The Americans pitched camp opposite Matamoros. “The city from this side of the river bears a very imposing appearance and no doubt contains from four to five thousand inhabitants,” Grant wrote. “Apparently there are a large force of Mexican troops preparing to attack us.” On the night of the Americans’ arrival the Mexican defenders threw up a wall of sandbags on which they mounted small artillery pieces aimed at the American camp. The Mexican commander published a warning to the
Americans. “It was a long, wordy, and threatening document,” Grant told Julia. “He said that the citizens of Mexico were ready to expose their bare breasts to the Rifles of the Hunters of the Mississippi.… The Invaders of the North would have to reap their Laurels at the points of their sharpened swords.… The Rio Grande would be our Sepulcher.”

Grant wasn’t worried. “Already they have boasted and threatened so much and executed so little that it is generally believed that all they are doing is mere bombast and show, intended to intimidate our troops.”

C
onsequently the outbreak of hostilities surprised the Americans. Taylor sent patrols in various directions from his camp; in late April one of these, composed of sixty cavalrymen, tangled with a Mexican force of two thousand. A dozen Americans were killed and the rest taken prisoner.

As news of the affair was relayed to Washington, where Polk awaited just such an incident, Taylor reconsidered his situation. His supply line ran back to Port Isabel, thirty miles north and east through territory open to Mexican troops. A swift strike by the Mexicans might cut him off, trapping his outnumbered army in hostile country. He determined to leave a small force on the Rio Grande and march the rest of his troops to Port Isabel.


We marched nearly all night the first night, and you may depend, my dear Julia, that we were all very much fatigued,” Grant wrote. “We start again at 1 o’clock today.” Yet even as Taylor secured his supplies, he and the other Americans received evidence that fighting had escalated behind them. “There was about six hundred troops left in our Fort opposite Matamoros,” Grant told Julia, “and the presumption is they have been attacked, for we have heard the sound of artillery from that direction ever since day light this morning.”

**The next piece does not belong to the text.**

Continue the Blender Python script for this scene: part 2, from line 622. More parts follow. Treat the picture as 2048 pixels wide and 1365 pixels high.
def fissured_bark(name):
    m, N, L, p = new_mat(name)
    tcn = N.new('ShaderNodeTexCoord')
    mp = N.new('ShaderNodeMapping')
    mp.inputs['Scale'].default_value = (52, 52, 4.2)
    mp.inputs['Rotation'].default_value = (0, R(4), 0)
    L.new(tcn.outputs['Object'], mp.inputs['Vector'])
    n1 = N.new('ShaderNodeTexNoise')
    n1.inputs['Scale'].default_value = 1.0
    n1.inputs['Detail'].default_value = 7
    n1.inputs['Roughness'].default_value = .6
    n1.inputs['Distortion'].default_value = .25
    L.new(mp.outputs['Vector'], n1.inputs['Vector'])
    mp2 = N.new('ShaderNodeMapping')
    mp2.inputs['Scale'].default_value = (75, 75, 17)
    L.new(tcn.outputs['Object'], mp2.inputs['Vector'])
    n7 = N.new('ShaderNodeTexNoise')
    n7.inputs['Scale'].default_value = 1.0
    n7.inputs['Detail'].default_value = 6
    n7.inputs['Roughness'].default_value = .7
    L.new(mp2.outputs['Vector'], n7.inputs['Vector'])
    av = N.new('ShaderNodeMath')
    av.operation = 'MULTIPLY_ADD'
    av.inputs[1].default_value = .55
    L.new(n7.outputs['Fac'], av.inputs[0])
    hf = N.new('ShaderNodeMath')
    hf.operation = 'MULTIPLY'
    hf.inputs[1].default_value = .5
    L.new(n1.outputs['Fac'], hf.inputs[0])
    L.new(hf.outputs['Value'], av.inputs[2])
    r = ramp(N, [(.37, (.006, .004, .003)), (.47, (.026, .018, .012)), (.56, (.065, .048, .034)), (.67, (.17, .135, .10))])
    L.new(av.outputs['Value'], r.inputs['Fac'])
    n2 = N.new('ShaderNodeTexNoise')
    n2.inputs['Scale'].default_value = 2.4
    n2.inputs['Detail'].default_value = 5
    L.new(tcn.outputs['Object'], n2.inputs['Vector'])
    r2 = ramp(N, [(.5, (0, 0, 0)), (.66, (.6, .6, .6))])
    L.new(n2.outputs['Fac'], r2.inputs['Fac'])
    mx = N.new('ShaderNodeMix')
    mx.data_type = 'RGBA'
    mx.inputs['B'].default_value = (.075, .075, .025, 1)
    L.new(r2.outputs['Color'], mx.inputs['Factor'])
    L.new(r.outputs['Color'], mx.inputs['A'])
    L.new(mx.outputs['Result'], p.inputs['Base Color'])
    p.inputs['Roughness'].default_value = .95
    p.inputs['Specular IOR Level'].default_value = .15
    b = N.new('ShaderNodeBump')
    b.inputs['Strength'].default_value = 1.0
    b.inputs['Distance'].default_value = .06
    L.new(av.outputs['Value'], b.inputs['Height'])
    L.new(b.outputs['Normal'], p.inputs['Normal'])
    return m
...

The prospect of battle filled Grant with trepidation. “
A young second-lieutenant who had never heard a hostile gun before, I felt sorry that I had enlisted,” he recollected from the distance of four decades and dozens of subsequent battles. “A great many men, when they smell battle afar off, chafe to get into the fray. When they say so themselves they generally fail to convince their hearers that they are as anxious as they would like to make believe, and as they approach danger they become more subdued. This rule is not universal, for I have known a few men who were always aching for a fight when there was no enemy near, who
were as good as their word when the battle did come. But the number of such men is small.”